Ah, okay. I was probably basing my assumption on that the CS Master's students I talked to hadn't heard of Nature or Science, let alone PRL. It'd make sense that profs or PhD's would probably be more acquainted with them.
Makes sense. A colleague has suggested a bunch of possibilities, but I don't know much about the actual research they do yet. I'll need to narrow them down and see if any are a good match.
Yeah, I've considered this, but the main issue is that I'd probably fail the Physics GRE, and Physics departments seem to require it. Although I have some very specific quantum physics knowledge and can apply it, I haven't taken any courses in relativity, fluid dynamics, condensed matter, statistical thermodynamics, particle physics... or even quantum physics for that matter.
Thanks!
Oh, to clarify, the latter two applications were concurrent. For the first one, I only applied to one program, Computation for Design and Optimization (CDO), and I didn't have anything significant accepted/published at the time, only things under review. For the second set, I applied to CS and to CDO, and got rejected by both even with the papers accepted & published. I'd even presented preliminary work to the group there for a paper that I just got accepted at New Journal of Physics today (a few hours after the first post above). I won't apply there a third year unless a professor there directly tells me ahead of time that he'll supervise me and the departments are okay with it.

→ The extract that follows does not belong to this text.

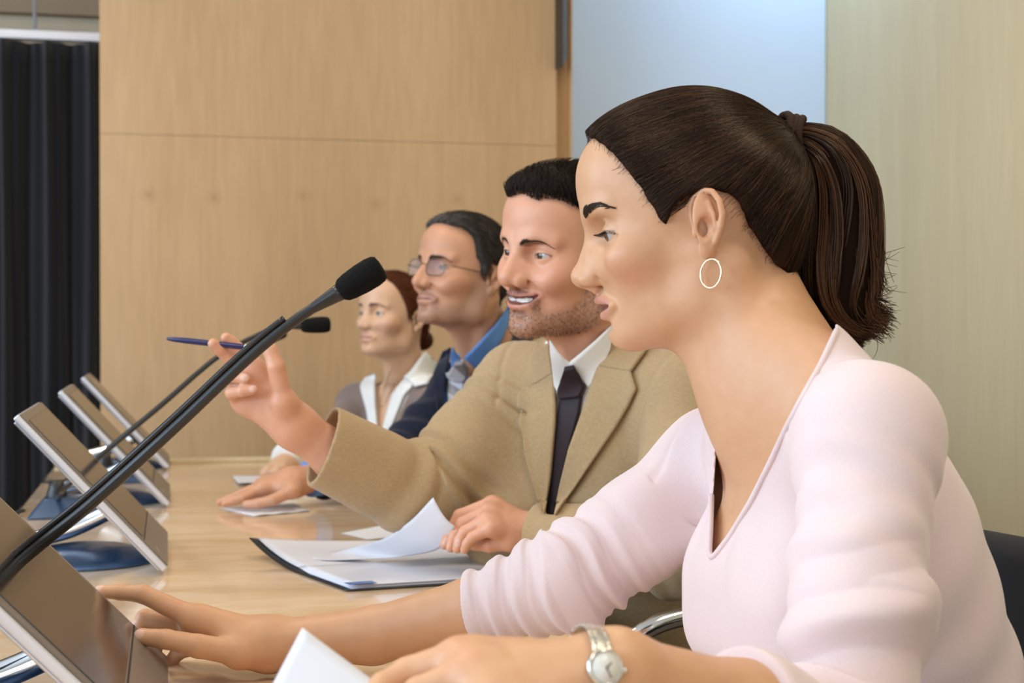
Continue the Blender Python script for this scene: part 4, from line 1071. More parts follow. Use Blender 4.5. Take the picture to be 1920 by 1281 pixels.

Yep. I do a lot of numerical linear algebra, performance optimization, parallelization, and distribution, which are the bread and butter of scientific computing. If I did grad studies in scientific computing, I'd probably want to get to know what the specific prof is into first, since, for example, it seems like (for unknown reasons) many profs dismiss general performance optimization as pointless, when you can actually get huge speedups from it. Anyway, enough of me ranting, haha. Thanks for the suggestion!